17 Ağustos 2012

Emre değil de Mehmet olsun..


Hitzfeld, o dönem sıklıkla Şampiyonlar Ligi'nde rakibi olan Manchester efsanesi Ferguson ile olan dostluğunu anlatıyordu. İkimiz de başarılıyız, kupaları seviyoruz ve ikimizin de ortak özelliği zor oyunculardan verim alabilmek.. Ben Effenberg ile o Beckham diye gidiyordu söyleşi. Maç öncesi beraber mutlaka çay içtiklerinin altını çizen Alman hoca konunun hep bu oyuncular olduğundan bahsediyordu.

Fatih Terim'den Mourinho'ya kadar "kupaları" seven teknik adamların ortak paydası tam da bu kupanın bir adım gerisinde duran, saha içerisinde "sağlam" durabilecek farklı ve zor karakteri olan oyuncuları idare etmesidir. Bugün Almanya ve Bayern Münih'in temel problemi saha içi Emre/Melo karakterinin eksikliğidir. Elbette bu oyuncular olmadan da kupaya yönelim mümkün olsa da toplamda bu aranılan oyuncuların yönetimi başarılı teknik adamların ortak paydasıdır. Terim Melo'yu gönderir, Hitzfeld Effenberg, Basler'i şutlar, Ferguson Beckham'ı çok önceden evine yollardı.. Mehmet Topal gibi sorunsuz karakterlerle rahat bir sezonu geride bırakırlar, keyif çatarlardı. Kim bunlarla uğraşmak ister?

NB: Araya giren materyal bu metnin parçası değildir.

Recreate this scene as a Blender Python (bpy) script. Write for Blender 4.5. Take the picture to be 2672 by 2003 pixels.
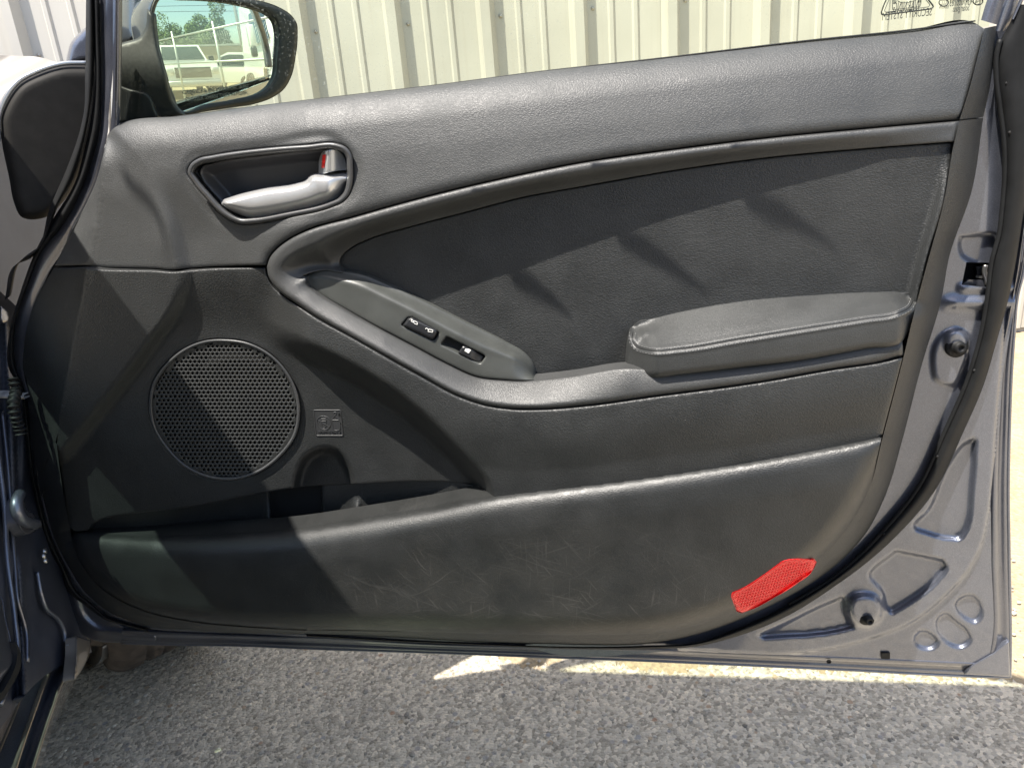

Bana göre oynadığı mevki açısından Türk oyuncuları içerisinde Emre'nin yeri herkesten farklı bir yerde duruyor. Tugay belki de ona en çok yaklaşan oyuncuydu ama aralarında çok önemli bir fark var. Emre'nin topu aldığında ileriye doğru "dikine" oynuyor oluşu onu Tugay'dan da ayırıyor. Velhasıl en olgun futbol yaşında elinizde böyle bir oyuncudan vazgeçip tam da karakter ve oyun yapısı açısından Emre'nin zıttında duran Mehmet Topal'a yönelişin tek bir açıklaması mevcut:

"böyle bir karakterle başa çıkamamanız.."

Emre zor bir karakter. Buna kimsenin itirazı yok. Ama teknik adam Emre yerine Mehmet Topal ile beraber çalışmanın saha dışında "rahatlığını" yaşarken saha içerisinde de "zorluğunu" yaşayacaktır. Bu kolaya kaçmanın bedelini de ödemesi gerektiğinin farkındadır.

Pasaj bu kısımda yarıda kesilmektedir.